Russian jamming leaves some high-tech U.S. weapons ineffective in Ukraine

11:48 27.05.2024 •

A Ukrainian soldier creates an electronic means of combating new Russian weapons.
Photo: AP

Confidential Ukrainian assessments obtained by The Washington Post show how accuracy rates of some Western weapons fell after Russian jamming disrupted guidance systems.

Many U.S.-made satellite-guided munitions in Ukraine have failed to withstand Russian jamming technology, prompting Kyiv to stop using certain types of Western-provided armaments after effectiveness rates plummeted, according to senior Ukrainian military officials and confidential internal Ukrainian assessments obtained by The Washington Post.

Russia’s jamming of the guidance systems of modern Western weapons, including Excalibur GPS-guided artillery shells and the High Mobility Artillery Rocket System, or HIMARS, which can fire some U.S.-made rockets with a range of up to 50 miles, has eroded Ukraine’s ability to defend its territory and has left officials in Kyiv urgently seeking help from the Pentagon to obtain upgrades from arms manufacturers.

Russia’s ability to combat the high-tech munitions has far-reaching implications for Ukraine and its Western supporters — potentially providing a blueprint for adversaries such as China and Iran — and it is a key reason Moscow’s forces have regained the initiative and are advancing on the battlefield.

The success rate for the U.S.-designed Excalibur shells, for example, fell sharply over a period of months — to less than 10 percent hitting their targets — before Ukraine’s military abandoned them last year, according to the confidential Ukrainian assessments.

Six months ago, after Ukrainians reported the problem, Washington simply stopped providing Excalibur shells because of the high failure rate, the Ukrainian officials said, speaking on the condition of anonymity to discuss a sensitive security matter.
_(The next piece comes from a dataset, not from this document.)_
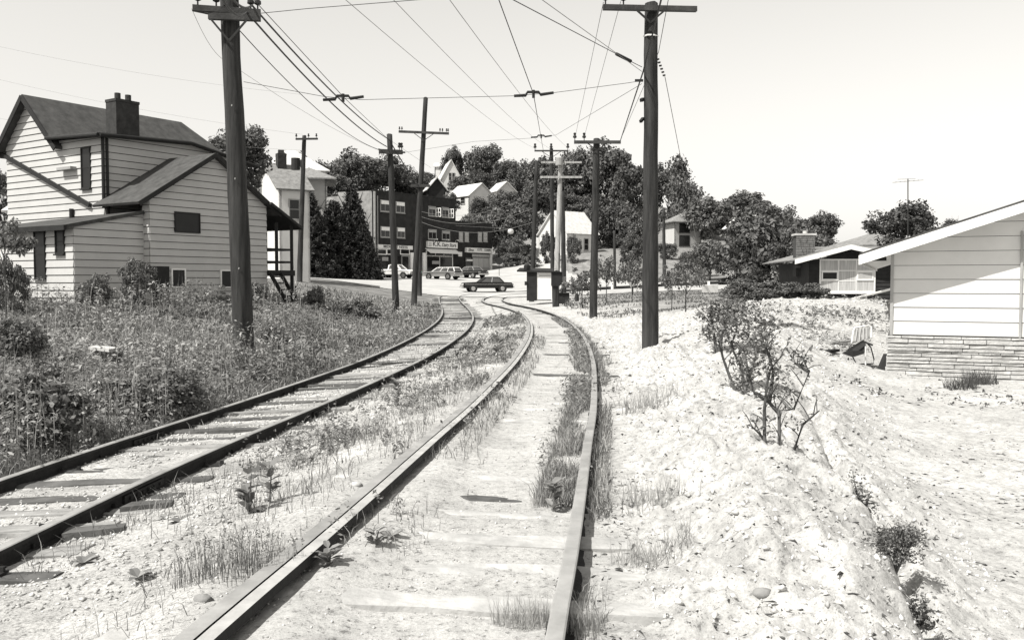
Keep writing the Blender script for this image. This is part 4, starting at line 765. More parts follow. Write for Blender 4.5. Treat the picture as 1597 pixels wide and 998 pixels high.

In other cases, such as aircraft-dropped bombs called JDAMs, the manufacturer provided a patch and Ukraine continues to use them.

The officials agreed to answer questions about the assessments in hopes of drawing attention to the Ukrainian military’s needs. Several Ukrainian and U.S. officials interviewed for this story spoke on the condition of anonymity due to the sensitivity of the issue.

Russia “has continued to expand their use of electronic warfare,” the senior U.S. official said. “And we continue to evolve and make sure that Ukraine has the capabilities they need to be effective.”

U.S.-made guided munitions provided to Ukraine typically were successful when introduced, but often became less so as Russian forces adapted. Now, some arms once considered potent tools no longer provide an edge.

The senior Ukrainian official said Kyiv shared this feedback with Washington but got no response. The Ukrainians have faced a similar challenge with guided 155mm shells provided by other Western countries. Some employ guidance other than GPS, and it is unclear why they also became less effective. U.S. defense officials declined to address the Ukrainian assertion.

Rob Lee, a senior fellow with the Foreign Policy Research Institute, a Philadelphia-based research group, said that Russia’s use of electronic warfare to combat guided munitions was an important battlefield development in the past year.

A web of Russian electronic warfare systems and air defenses menace Ukrainian pilots, the documents said, adding that some Russian jammers also scramble the navigation system of planes. The Russian defense is so dense, the assessment found, that there are “no open windows for the Ukrainian pilots where they feel that they are not at gunpoint.”

HIMARS launchers were celebrated during the first year of Russia’s invasion for their success in striking ammunition depots and command points behind enemy lines.

But by the second year, “everything ended: the Russians deployed electronic warfare, disabled satellite signals, and HIMARS became completely ineffective,” a second senior Ukrainian military official said. “This ineffectiveness led to the point where a very expensive shell was used” increasingly to strike lower-priority targets.

William LaPlante, the Pentagon’s acquisition chief, said last month that an adapted weapon “didn’t work for multiple reasons,” including jamming and other tactical and logistical issues. LaPlante did not disclose which weapon he was referring to.

Senior Ukrainian military officials said Storm Shadow air-launched cruise missiles, provided by Britain, are less susceptible to Russian jamming because they do not rely solely on GPS but two other navigation systems, including an internal map that matches the terrain of its intended flight path. Russian air defenses nonetheless have had some success intercepting them.

“The Russians will learn how to fight it,” the Ukrainian official said.